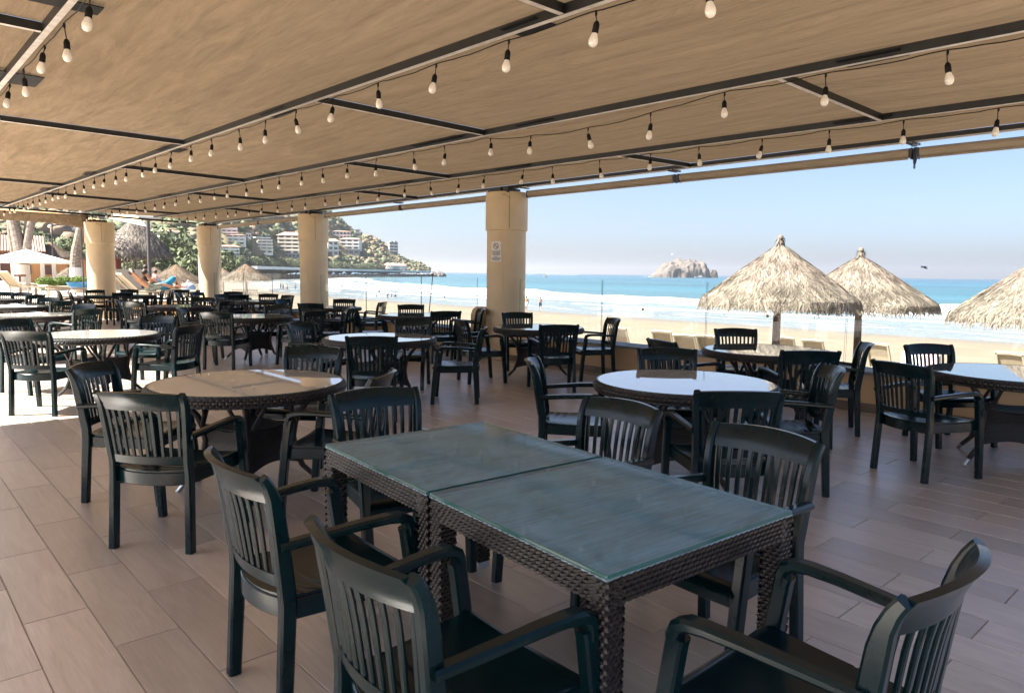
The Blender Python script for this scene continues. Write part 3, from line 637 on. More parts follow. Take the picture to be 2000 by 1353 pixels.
# ------------------------------------------------------------------ armchairs
HW = lambda z: .212 + .03*(z-.43)/.43                         # half width of the backrest at height z
YB = lambda z: float(np.interp(z, [.40, .47, .55, .65, .74, .80, .84, .87], [-.206, -.212, -.222, -.234, -.247, -.261, -.280, -.302]))
BUL = lambda x, z: -.052*max(0, 1-(x/.235)**2)*float(np.interp(z, [.43, .6, .9], [.8, .9, 1.05]))
CH = {}
def chair_parts():
    b = MB()                                                   # seat with rounded front edge, across-grooves and a saddle
    ys_ = [-.20]; k = 8
    rows = []
    def hw(y): return .205+.055*(y+.2)/.47
    yy = [-.205+.47*i/44 for i in range(45)]
    def top(u, v):
        y = -.205+.475*v; x = (u*2-1)*hw(y)
        yb = y - .055*(1-(u*2-1)**2)*(1-v)
        gr = -.0035 if (v*9) % 1 < .07 and .1 < v < .93 else 0
        z = .438 - .016*math.sin(math.pi*min(1, v*1.1))*(1-(u*2-1)**2*.6) + gr - .030*max(0, (v-.88)/.12)**2 + .006*abs(u*2-1)**4
        return (x, yb, z)
    b.shell(top, lambda u, v: (top(u, v)[0], top(u, v)[1], top(u, v)[2]-.016), 10, 44)
    CH['seat'] = b.mesh('seat', M['chair'], smooth=35)
    b = MB()
    side = [( .205, -.20, .395), (.228, .0, .395), (.250, .205, .395)]
    b.sweep(side, .018, .07, (1, 0, 0), .004); b.sweep([(-x, y, z) for x, y, z in side], .018, .07, (1, 0, 0), .004)
    b.sweep([(-.2+.4*i/10, -.203-.055*(1-(i/5-1)**2), .395) for i in range(11)], .018, .07, (0, 1, 0), .004)
    b.sweep([(-.25+.5*i/6, .232+.012*(1-(i/3-1)**2), .388) for i in range(7)], .018, .055, (0, 1, 0), .004)
    CH['seat_frame'] = b.mesh('seat_frame', M['chair'], smooth=35)
    b = MB()
    f = lambda u, v: (lambda x, z: (x, YB(z)+BUL(x, z), z+.012*(1-(x/.225)**2)*v))((u*2-1)*(HW(.81)-.012), .772+.090*v)
    b.shell(f, lambda u, v: (f(u, v)[0], f(u, v)[1]-.020-.004*v, f(u, v)[2]-.002), 14, 6)
    CH['top_rail'] = b.mesh('top_rail', M['chair'], smooth=40)
    b = MB()
    f = lambda u, v: (lambda x, z: (x, YB(z)+BUL(x, z), z))((u*2-1)*(HW(.5)-.008), .478+.042*v)
    b.shell(f, lambda u, v: (f(u, v)[0], f(u, v)[1]-.018, f(u, v)[2]), 12, 1)
    CH['lower_rail'] = b.mesh('lower_rail', M['chair'], smooth=40)
    for s in (-1, 1):
        b = MB(); zs = [0, .12, .25, .36, .42, .48, .55, .62, .68, .74, .79, .83, .85, .860]
        pts = []; w = []; h = []
        for z in zs:
            if z < .44: x, y = .222-.006*z/.43, -.245+.025*z/.43
            else: x, y = HW(z)-.002, YB(z)-float(np.interp(z, [.44, .74, .87], [.010, .012, .010]))
            pts.append((s*x, y, z)); w.append(.036+.008*max(0, .4-z)/.4); h.append(float(np.interp(z, [0, .4, .5, .74, .87], [.046, .055, .056, .050, .030])))
        b.sweep(pts, w, h, (1, 0, 0), .007); CH['post%d' % s] = b.mesh('back_post', M['chair'], smooth=35)
        b = MB()
        b.sweep([(s*.274, .262, 0), (s*.274, .243, .25), (s*.275, .220, .45), (s*.275, .200, .585), (s*.275, .194, .606)], [.042, .046, .046, .046, .046], [.046, .05, .05, .05, .05], (1, 0, 0), .007)
        CH['leg%d' % s] = b.mesh('front_leg', M['chair'], smooth=35)
        b = MB()
        arm = [(s*.238, -.250, .628), (s*.244, -.20, .632), (s*.256, -.09, .640), (s*.267, .03, .648), (s*.274, .12, .650), (s*.276, .166, .646), (s*.276, .194, .632), (s*.276, .206, .604), (s*.276, .205, .575)]
        b.sweep(arm, [.044, .046, .048, .052, .055, .056, .056, .054, .05], [.030, .030, .030, .030, .032, .036, .038, .036, .03], (1, 0, 0), .009)
        CH['arm%d' % s] = b.mesh('armrest', M['chair'], smooth=40)
    for i in range(10):
        b = MB(); q = (i-4.5)/4.5; pts = []
        for z in (.50, .55, .60, .66, .72, .785):
            x = q*(HW(z)-.036); pts.append((x, YB(z)+BUL(x, z)-.010, z))
        b.sweep(pts, [.021, .021, .022, .0225, .023, .024], .012, (1, 0, 0), .004); CH['slat%d' % i] = b.mesh('slat', M['chair'], smooth=40)
chair_parts()
NAMES = {'post': 'back_post', 'leg': 'front_leg', 'arm': 'armrest', 'slat': 'slat'}
def chair(x, y, head, label, group):
    """x, y: middle of the backrest's top edge; head: compass heading of the seat, degrees from +Y towards +X"""
    a = R(head); fx, fy = math.sin(a), math.cos(a)
    t = thing('armchair', label, 'chair', (x+.302*fx, y+.302*fy, 0), -a, group)
    for k_, me in CH.items():
        put(NAMES.get(k_.rstrip('-0123456789'), k_), me, t)
    return t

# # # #

■ **TASK PROMPT**
Repeat the listing in full and exactly. Do not include any images.

■ **THE COMPLETED TASK**
The Blender Python script for this scene continues. Write part 3, from line 637 on. More parts follow. Take the picture to be 2000 by 1353 pixels.
# ------------------------------------------------------------------ armchairs
HW = lambda z: .212 + .03*(z-.43)/.43                         # half width of the backrest at height z
YB = lambda z: float(np.interp(z, [.40, .47, .55, .65, .74, .80, .84, .87], [-.206, -.212, -.222, -.234, -.247, -.261, -.280, -.302]))
BUL = lambda x, z: -.052*max(0, 1-(x/.235)**2)*float(np.interp(z, [.43, .6, .9], [.8, .9, 1.05]))
CH = {}
def chair_parts():
    b = MB()                                                   # seat with rounded front edge, across-grooves and a saddle
    ys_ = [-.20]; k = 8
    rows = []
    def hw(y): return .205+.055*(y+.2)/.47
    yy = [-.205+.47*i/44 for i in range(45)]
    def top(u, v):
        y = -.205+.475*v; x = (u*2-1)*hw(y)
        yb = y - .055*(1-(u*2-1)**2)*(1-v)
        gr = -.0035 if (v*9) % 1 < .07 and .1 < v < .93 else 0
        z = .438 - .016*math.sin(math.pi*min(1, v*1.1))*(1-(u*2-1)**2*.6) + gr - .030*max(0, (v-.88)/.12)**2 + .006*abs(u*2-1)**4
        return (x, yb, z)
    b.shell(top, lambda u, v: (top(u, v)[0], top(u, v)[1], top(u, v)[2]-.016), 10, 44)
    CH['seat'] = b.mesh('seat', M['chair'], smooth=35)
    b = MB()
    side = [( .205, -.20, .395), (.228, .0, .395), (.250, .205, .395)]
    b.sweep(side, .018, .07, (1, 0, 0), .004); b.sweep([(-x, y, z) for x, y, z in side], .018, .07, (1, 0, 0), .004)
    b.sweep([(-.2+.4*i/10, -.203-.055*(1-(i/5-1)**2), .395) for i in range(11)], .018, .07, (0, 1, 0), .004)
    b.sweep([(-.25+.5*i/6, .232+.012*(1-(i/3-1)**2), .388) for i in range(7)], .018, .055, (0, 1, 0), .004)
    CH['seat_frame'] = b.mesh('seat_frame', M['chair'], smooth=35)
    b = MB()
    f = lambda u, v: (lambda x, z: (x, YB(z)+BUL(x, z), z+.012*(1-(x/.225)**2)*v))((u*2-1)*(HW(.81)-.012), .772+.090*v)
    b.shell(f, lambda u, v: (f(u, v)[0], f(u, v)[1]-.020-.004*v, f(u, v)[2]-.002), 14, 6)
    CH['top_rail'] = b.mesh('top_rail', M['chair'], smooth=40)
    b = MB()
    f = lambda u, v: (lambda x, z: (x, YB(z)+BUL(x, z), z))((u*2-1)*(HW(.5)-.008), .478+.042*v)
    b.shell(f, lambda u, v: (f(u, v)[0], f(u, v)[1]-.018, f(u, v)[2]), 12, 1)
    CH['lower_rail'] = b.mesh('lower_rail', M['chair'], smooth=40)
    for s in (-1, 1):
        b = MB(); zs = [0, .12, .25, .36, .42, .48, .55, .62, .68, .74, .79, .83, .85, .860]
        pts = []; w = []; h = []
        for z in zs:
            if z < .44: x, y = .222-.006*z/.43, -.245+.025*z/.43
            else: x, y = HW(z)-.002, YB(z)-float(np.interp(z, [.44, .74, .87], [.010, .012, .010]))
            pts.append((s*x, y, z)); w.append(.036+.008*max(0, .4-z)/.4); h.append(float(np.interp(z, [0, .4, .5, .74, .87], [.046, .055, .056, .050, .030])))
        b.sweep(pts, w, h, (1, 0, 0), .007); CH['post%d' % s] = b.mesh('back_post', M['chair'], smooth=35)
        b = MB()
        b.sweep([(s*.274, .262, 0), (s*.274, .243, .25), (s*.275, .220, .45), (s*.275, .200, .585), (s*.275, .194, .606)], [.042, .046, .046, .046, .046], [.046, .05, .05, .05, .05], (1, 0, 0), .007)
        CH['leg%d' % s] = b.mesh('front_leg', M['chair'], smooth=35)
        b = MB()
        arm = [(s*.238, -.250, .628), (s*.244, -.20, .632), (s*.256, -.09, .640), (s*.267, .03, .648), (s*.274, .12, .650), (s*.276, .166, .646), (s*.276, .194, .632), (s*.276, .206, .604), (s*.276, .205, .575)]
        b.sweep(arm, [.044, .046, .048, .052, .055, .056, .056, .054, .05], [.030, .030, .030, .030, .032, .036, .038, .036, .03], (1, 0, 0), .009)
        CH['arm%d' % s] = b.mesh('armrest', M['chair'], smooth=40)
    for i in range(10):
        b = MB(); q = (i-4.5)/4.5; pts = []
        for z in (.50, .55, .60, .66, .72, .785):
            x = q*(HW(z)-.036); pts.append((x, YB(z)+BUL(x, z)-.010, z))
        b.sweep(pts, [.021, .021, .022, .0225, .023, .024], .012, (1, 0, 0), .004); CH['slat%d' % i] = b.mesh('slat', M['chair'], smooth=40)
chair_parts()
NAMES = {'post': 'back_post', 'leg': 'front_leg', 'arm': 'armrest', 'slat': 'slat'}
def chair(x, y, head, label, group):
    """x, y: middle of the backrest's top edge; head: compass heading of the seat, degrees from +Y towards +X"""
    a = R(head); fx, fy = math.sin(a), math.cos(a)
    t = thing('armchair', label, 'chair', (x+.302*fx, y+.302*fy, 0), -a, group)
    for k_, me in CH.items():
        put(NAMES.get(k_.rstrip('-0123456789'), k_), me, t)
    return t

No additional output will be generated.